Shareholders may take decisions provided for by law or company’s Articles of Association in the collegial manner typical of Shareholders’ Meetings. However, the Articles of Association may also provide for such resolutions (unless related to specified matters) to be taken through more streamlined procedures, such as written consultation or written consent.

Management Body

Unless otherwise specified in the Articles of Association, S.r.l. and S.r.l.s. management is entrusted to one or more directors appointed by the shareholder(s) themselves.
As such, S.r.l. and S.r.l.s. may be managed by a sole director or by multiple directors. In the latter case, the company may adopt one of the following management systems:

  • Board of Directors;
  • Several Management;
  • Joint Management.

The managing body may be also a corporate body, unless further legal provisions setting forth restriction or requirements related to certain type of companies.
The articles of association may establish that multiple administration systems be used, each for a specific set of issues for which the managing body is called upon to decide.

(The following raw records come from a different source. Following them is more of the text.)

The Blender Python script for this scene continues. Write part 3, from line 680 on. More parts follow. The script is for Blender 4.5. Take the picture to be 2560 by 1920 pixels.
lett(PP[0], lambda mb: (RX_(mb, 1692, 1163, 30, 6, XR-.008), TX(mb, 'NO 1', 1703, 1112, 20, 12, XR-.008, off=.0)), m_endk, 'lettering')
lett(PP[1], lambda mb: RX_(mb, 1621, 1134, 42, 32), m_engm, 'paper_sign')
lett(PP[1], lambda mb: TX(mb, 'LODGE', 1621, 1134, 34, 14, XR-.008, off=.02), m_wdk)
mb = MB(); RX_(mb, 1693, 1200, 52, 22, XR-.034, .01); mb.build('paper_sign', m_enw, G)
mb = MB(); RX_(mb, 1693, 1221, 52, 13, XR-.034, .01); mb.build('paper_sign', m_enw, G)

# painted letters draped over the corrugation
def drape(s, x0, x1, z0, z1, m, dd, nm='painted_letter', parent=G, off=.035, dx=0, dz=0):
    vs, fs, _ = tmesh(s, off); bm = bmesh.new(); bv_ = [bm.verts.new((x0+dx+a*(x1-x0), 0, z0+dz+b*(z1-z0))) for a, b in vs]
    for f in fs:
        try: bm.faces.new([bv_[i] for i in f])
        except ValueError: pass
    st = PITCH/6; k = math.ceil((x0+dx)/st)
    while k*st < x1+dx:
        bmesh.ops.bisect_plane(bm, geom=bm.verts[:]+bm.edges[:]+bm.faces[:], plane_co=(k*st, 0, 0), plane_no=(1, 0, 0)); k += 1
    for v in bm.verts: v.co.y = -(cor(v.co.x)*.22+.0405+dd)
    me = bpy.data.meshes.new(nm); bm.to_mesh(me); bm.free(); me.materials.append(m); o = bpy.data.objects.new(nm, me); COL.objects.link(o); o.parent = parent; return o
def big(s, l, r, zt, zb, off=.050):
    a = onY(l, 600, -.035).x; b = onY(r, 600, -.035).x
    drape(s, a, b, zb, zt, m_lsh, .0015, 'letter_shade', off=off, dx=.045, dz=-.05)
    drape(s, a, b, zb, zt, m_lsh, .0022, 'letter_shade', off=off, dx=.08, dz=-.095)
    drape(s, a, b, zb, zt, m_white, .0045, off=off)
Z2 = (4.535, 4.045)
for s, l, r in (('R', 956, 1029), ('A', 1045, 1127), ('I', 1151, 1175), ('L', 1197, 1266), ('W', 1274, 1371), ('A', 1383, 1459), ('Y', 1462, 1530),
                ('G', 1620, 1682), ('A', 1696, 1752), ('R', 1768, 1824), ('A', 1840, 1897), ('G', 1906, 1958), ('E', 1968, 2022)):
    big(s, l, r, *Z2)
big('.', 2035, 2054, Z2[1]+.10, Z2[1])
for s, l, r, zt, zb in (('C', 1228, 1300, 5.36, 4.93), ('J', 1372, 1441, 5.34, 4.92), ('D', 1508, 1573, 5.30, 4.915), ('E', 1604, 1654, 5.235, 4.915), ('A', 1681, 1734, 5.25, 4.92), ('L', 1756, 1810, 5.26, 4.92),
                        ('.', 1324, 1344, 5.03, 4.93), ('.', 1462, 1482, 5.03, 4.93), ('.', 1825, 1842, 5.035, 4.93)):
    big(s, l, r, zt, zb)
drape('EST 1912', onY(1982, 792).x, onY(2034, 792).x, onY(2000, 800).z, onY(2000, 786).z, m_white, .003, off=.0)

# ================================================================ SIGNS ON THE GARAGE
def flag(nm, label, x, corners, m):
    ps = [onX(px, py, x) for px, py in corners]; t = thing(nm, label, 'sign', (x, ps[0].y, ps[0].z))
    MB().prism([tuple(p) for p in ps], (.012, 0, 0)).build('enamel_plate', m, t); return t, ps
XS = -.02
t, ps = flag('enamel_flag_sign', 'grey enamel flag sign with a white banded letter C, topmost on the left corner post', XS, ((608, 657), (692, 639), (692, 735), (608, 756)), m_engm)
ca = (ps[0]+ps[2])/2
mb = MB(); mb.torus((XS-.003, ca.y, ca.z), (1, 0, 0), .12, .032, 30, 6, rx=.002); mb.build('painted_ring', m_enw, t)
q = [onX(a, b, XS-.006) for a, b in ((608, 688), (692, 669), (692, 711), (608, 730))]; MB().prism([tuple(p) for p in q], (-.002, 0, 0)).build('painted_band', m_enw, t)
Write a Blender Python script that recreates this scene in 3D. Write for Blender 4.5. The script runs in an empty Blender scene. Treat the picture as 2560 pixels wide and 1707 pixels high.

In any event, all directors’ decisions shall be documented in a dedicated corporate book.

Control Body and Audit

S.r.l. and S.r.l.s management control and accounts auditing are entrusted to a Board of Auditors (Collegio Sindacale) or a Sole Auditor (Sindaco Unico).
Control Body is mandatory only if:

  • the company is required to keep a consolidated balance; or
  • the company controls or is controlled by a company which is subject to statutory audit; or
  • for two years has exceeded the following limits: (i) total assets of the balance sheet: Euro 4,400 millions; (ii) revenues from sales and services: Euro 8,800 millions Euros; (iii) workers employed on average during theear: 50 units.

The Statutory Audit will be carried out by the Control Body, unless the shareholders’s Meeting deliberate to entrust it to an Auditor or an Auditor Firm; any revocation must be approved only by the resolution of quotaholders, according by the law.